# WHAT YOU HAVE TO DO
Write out every line of the material exactly as it appears.

## Begin DATASET SECTION

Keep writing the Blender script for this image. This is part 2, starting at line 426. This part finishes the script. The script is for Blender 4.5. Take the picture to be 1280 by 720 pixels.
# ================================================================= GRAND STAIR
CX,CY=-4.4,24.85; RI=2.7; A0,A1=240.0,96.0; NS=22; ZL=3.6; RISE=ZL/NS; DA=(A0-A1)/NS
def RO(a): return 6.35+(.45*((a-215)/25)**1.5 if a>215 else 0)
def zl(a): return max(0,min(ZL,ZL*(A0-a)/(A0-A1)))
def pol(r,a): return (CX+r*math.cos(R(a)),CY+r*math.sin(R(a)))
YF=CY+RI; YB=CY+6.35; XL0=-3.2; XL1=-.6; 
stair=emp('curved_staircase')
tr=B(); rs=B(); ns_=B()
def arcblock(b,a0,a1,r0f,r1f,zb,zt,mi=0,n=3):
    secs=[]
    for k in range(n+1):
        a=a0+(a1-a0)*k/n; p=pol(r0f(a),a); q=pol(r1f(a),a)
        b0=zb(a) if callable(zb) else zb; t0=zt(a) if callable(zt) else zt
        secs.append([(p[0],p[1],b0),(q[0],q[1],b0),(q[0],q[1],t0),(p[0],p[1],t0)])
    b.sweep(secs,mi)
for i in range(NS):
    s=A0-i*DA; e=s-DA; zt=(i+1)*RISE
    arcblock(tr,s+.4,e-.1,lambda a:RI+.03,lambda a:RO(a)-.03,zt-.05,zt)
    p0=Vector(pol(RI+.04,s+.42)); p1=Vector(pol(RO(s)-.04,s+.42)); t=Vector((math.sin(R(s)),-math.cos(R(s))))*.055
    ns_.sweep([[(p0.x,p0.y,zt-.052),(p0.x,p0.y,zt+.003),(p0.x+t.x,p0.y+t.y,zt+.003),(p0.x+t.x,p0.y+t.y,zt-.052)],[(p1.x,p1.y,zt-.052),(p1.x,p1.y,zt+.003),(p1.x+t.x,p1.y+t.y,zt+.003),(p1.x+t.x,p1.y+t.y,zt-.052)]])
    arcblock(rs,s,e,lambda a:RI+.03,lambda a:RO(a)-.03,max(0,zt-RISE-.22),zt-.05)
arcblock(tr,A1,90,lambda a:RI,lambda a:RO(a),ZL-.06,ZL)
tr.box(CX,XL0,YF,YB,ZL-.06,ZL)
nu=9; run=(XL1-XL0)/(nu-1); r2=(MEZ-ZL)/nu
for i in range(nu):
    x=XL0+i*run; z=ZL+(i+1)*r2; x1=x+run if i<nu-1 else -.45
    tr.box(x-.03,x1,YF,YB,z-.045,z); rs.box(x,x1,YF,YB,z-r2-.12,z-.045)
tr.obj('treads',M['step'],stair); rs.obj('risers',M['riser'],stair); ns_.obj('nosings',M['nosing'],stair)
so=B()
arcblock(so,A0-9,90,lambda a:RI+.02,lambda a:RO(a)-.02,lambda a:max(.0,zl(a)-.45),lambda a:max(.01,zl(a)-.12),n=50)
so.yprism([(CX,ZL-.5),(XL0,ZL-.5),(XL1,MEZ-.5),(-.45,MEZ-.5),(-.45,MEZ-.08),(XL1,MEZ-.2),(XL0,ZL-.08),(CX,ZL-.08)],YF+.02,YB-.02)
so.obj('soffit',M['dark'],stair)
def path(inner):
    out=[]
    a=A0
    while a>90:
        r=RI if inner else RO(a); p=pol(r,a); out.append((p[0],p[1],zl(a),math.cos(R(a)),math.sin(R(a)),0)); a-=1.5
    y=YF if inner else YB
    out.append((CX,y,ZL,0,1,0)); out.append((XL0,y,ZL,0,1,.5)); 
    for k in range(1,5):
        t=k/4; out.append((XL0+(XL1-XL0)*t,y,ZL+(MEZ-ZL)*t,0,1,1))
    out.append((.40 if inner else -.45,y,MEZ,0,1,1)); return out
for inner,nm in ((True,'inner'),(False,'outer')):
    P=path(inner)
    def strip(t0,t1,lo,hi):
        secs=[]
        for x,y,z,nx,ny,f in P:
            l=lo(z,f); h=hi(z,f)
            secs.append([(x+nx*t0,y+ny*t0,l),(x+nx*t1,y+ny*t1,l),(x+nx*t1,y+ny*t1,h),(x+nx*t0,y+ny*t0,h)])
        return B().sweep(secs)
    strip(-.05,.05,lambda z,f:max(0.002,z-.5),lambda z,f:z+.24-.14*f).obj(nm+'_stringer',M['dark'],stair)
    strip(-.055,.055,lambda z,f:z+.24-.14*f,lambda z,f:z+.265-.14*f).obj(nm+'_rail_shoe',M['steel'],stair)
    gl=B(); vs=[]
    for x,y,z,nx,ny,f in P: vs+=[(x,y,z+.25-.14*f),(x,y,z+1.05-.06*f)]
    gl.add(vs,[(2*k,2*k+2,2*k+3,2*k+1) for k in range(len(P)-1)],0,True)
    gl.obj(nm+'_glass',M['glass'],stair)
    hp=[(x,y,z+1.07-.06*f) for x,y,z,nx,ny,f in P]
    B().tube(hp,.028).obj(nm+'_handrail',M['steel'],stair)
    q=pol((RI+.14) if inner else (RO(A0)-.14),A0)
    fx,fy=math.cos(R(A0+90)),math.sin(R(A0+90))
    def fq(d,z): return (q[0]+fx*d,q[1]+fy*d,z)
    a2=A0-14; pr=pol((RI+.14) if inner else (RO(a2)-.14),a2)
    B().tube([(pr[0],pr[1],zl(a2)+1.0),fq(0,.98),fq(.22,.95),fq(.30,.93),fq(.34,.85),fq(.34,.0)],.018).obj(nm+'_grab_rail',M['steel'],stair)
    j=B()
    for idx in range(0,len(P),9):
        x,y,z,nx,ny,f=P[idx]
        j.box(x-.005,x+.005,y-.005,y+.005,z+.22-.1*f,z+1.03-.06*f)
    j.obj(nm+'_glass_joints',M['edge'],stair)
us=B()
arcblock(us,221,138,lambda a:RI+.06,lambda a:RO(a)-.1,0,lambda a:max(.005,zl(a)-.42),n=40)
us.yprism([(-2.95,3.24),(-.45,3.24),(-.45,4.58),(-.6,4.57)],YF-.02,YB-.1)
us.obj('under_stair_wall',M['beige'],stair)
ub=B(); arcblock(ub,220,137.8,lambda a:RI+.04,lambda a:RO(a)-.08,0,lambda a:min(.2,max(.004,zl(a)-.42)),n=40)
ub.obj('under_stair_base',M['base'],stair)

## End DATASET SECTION

# FINAL RESULT
Keep writing the Blender script for this image. This is part 2, starting at line 426. This part finishes the script. The script is for Blender 4.5. Take the picture to be 1280 by 720 pixels.
# ================================================================= GRAND STAIR
CX,CY=-4.4,24.85; RI=2.7; A0,A1=240.0,96.0; NS=22; ZL=3.6; RISE=ZL/NS; DA=(A0-A1)/NS
def RO(a): return 6.35+(.45*((a-215)/25)**1.5 if a>215 else 0)
def zl(a): return max(0,min(ZL,ZL*(A0-a)/(A0-A1)))
def pol(r,a): return (CX+r*math.cos(R(a)),CY+r*math.sin(R(a)))
YF=CY+RI; YB=CY+6.35; XL0=-3.2; XL1=-.6; 
stair=emp('curved_staircase')
tr=B(); rs=B(); ns_=B()
def arcblock(b,a0,a1,r0f,r1f,zb,zt,mi=0,n=3):
    secs=[]
    for k in range(n+1):
        a=a0+(a1-a0)*k/n; p=pol(r0f(a),a); q=pol(r1f(a),a)
        b0=zb(a) if callable(zb) else zb; t0=zt(a) if callable(zt) else zt
        secs.append([(p[0],p[1],b0),(q[0],q[1],b0),(q[0],q[1],t0),(p[0],p[1],t0)])
    b.sweep(secs,mi)
for i in range(NS):
    s=A0-i*DA; e=s-DA; zt=(i+1)*RISE
    arcblock(tr,s+.4,e-.1,lambda a:RI+.03,lambda a:RO(a)-.03,zt-.05,zt)
    p0=Vector(pol(RI+.04,s+.42)); p1=Vector(pol(RO(s)-.04,s+.42)); t=Vector((math.sin(R(s)),-math.cos(R(s))))*.055
    ns_.sweep([[(p0.x,p0.y,zt-.052),(p0.x,p0.y,zt+.003),(p0.x+t.x,p0.y+t.y,zt+.003),(p0.x+t.x,p0.y+t.y,zt-.052)],[(p1.x,p1.y,zt-.052),(p1.x,p1.y,zt+.003),(p1.x+t.x,p1.y+t.y,zt+.003),(p1.x+t.x,p1.y+t.y,zt-.052)]])
    arcblock(rs,s,e,lambda a:RI+.03,lambda a:RO(a)-.03,max(0,zt-RISE-.22),zt-.05)
arcblock(tr,A1,90,lambda a:RI,lambda a:RO(a),ZL-.06,ZL)
tr.box(CX,XL0,YF,YB,ZL-.06,ZL)
nu=9; run=(XL1-XL0)/(nu-1); r2=(MEZ-ZL)/nu
for i in range(nu):
    x=XL0+i*run; z=ZL+(i+1)*r2; x1=x+run if i<nu-1 else -.45
    tr.box(x-.03,x1,YF,YB,z-.045,z); rs.box(x,x1,YF,YB,z-r2-.12,z-.045)
tr.obj('treads',M['step'],stair); rs.obj('risers',M['riser'],stair); ns_.obj('nosings',M['nosing'],stair)
so=B()
arcblock(so,A0-9,90,lambda a:RI+.02,lambda a:RO(a)-.02,lambda a:max(.0,zl(a)-.45),lambda a:max(.01,zl(a)-.12),n=50)
so.yprism([(CX,ZL-.5),(XL0,ZL-.5),(XL1,MEZ-.5),(-.45,MEZ-.5),(-.45,MEZ-.08),(XL1,MEZ-.2),(XL0,ZL-.08),(CX,ZL-.08)],YF+.02,YB-.02)
so.obj('soffit',M['dark'],stair)
def path(inner):
    out=[]
    a=A0
    while a>90:
        r=RI if inner else RO(a); p=pol(r,a); out.append((p[0],p[1],zl(a),math.cos(R(a)),math.sin(R(a)),0)); a-=1.5
    y=YF if inner else YB
    out.append((CX,y,ZL,0,1,0)); out.append((XL0,y,ZL,0,1,.5)); 
    for k in range(1,5):
        t=k/4; out.append((XL0+(XL1-XL0)*t,y,ZL+(MEZ-ZL)*t,0,1,1))
    out.append((.40 if inner else -.45,y,MEZ,0,1,1)); return out
for inner,nm in ((True,'inner'),(False,'outer')):
    P=path(inner)
    def strip(t0,t1,lo,hi):
        secs=[]
        for x,y,z,nx,ny,f in P:
            l=lo(z,f); h=hi(z,f)
            secs.append([(x+nx*t0,y+ny*t0,l),(x+nx*t1,y+ny*t1,l),(x+nx*t1,y+ny*t1,h),(x+nx*t0,y+ny*t0,h)])
        return B().sweep(secs)
    strip(-.05,.05,lambda z,f:max(0.002,z-.5),lambda z,f:z+.24-.14*f).obj(nm+'_stringer',M['dark'],stair)
    strip(-.055,.055,lambda z,f:z+.24-.14*f,lambda z,f:z+.265-.14*f).obj(nm+'_rail_shoe',M['steel'],stair)
    gl=B(); vs=[]
    for x,y,z,nx,ny,f in P: vs+=[(x,y,z+.25-.14*f),(x,y,z+1.05-.06*f)]
    gl.add(vs,[(2*k,2*k+2,2*k+3,2*k+1) for k in range(len(P)-1)],0,True)
    gl.obj(nm+'_glass',M['glass'],stair)
    hp=[(x,y,z+1.07-.06*f) for x,y,z,nx,ny,f in P]
    B().tube(hp,.028).obj(nm+'_handrail',M['steel'],stair)
    q=pol((RI+.14) if inner else (RO(A0)-.14),A0)
    fx,fy=math.cos(R(A0+90)),math.sin(R(A0+90))
    def fq(d,z): return (q[0]+fx*d,q[1]+fy*d,z)
    a2=A0-14; pr=pol((RI+.14) if inner else (RO(a2)-.14),a2)
    B().tube([(pr[0],pr[1],zl(a2)+1.0),fq(0,.98),fq(.22,.95),fq(.30,.93),fq(.34,.85),fq(.34,.0)],.018).obj(nm+'_grab_rail',M['steel'],stair)
    j=B()
    for idx in range(0,len(P),9):
        x,y,z,nx,ny,f=P[idx]
        j.box(x-.005,x+.005,y-.005,y+.005,z+.22-.1*f,z+1.03-.06*f)
    j.obj(nm+'_glass_joints',M['edge'],stair)
us=B()
arcblock(us,221,138,lambda a:RI+.06,lambda a:RO(a)-.1,0,lambda a:max(.005,zl(a)-.42),n=40)
us.yprism([(-2.95,3.24),(-.45,3.24),(-.45,4.58),(-.6,4.57)],YF-.02,YB-.1)
us.obj('under_stair_wall',M['beige'],stair)
ub=B(); arcblock(ub,220,137.8,lambda a:RI+.04,lambda a:RO(a)-.08,0,lambda a:min(.2,max(.004,zl(a)-.42)),n=40)
ub.obj('under_stair_base',M['base'],stair)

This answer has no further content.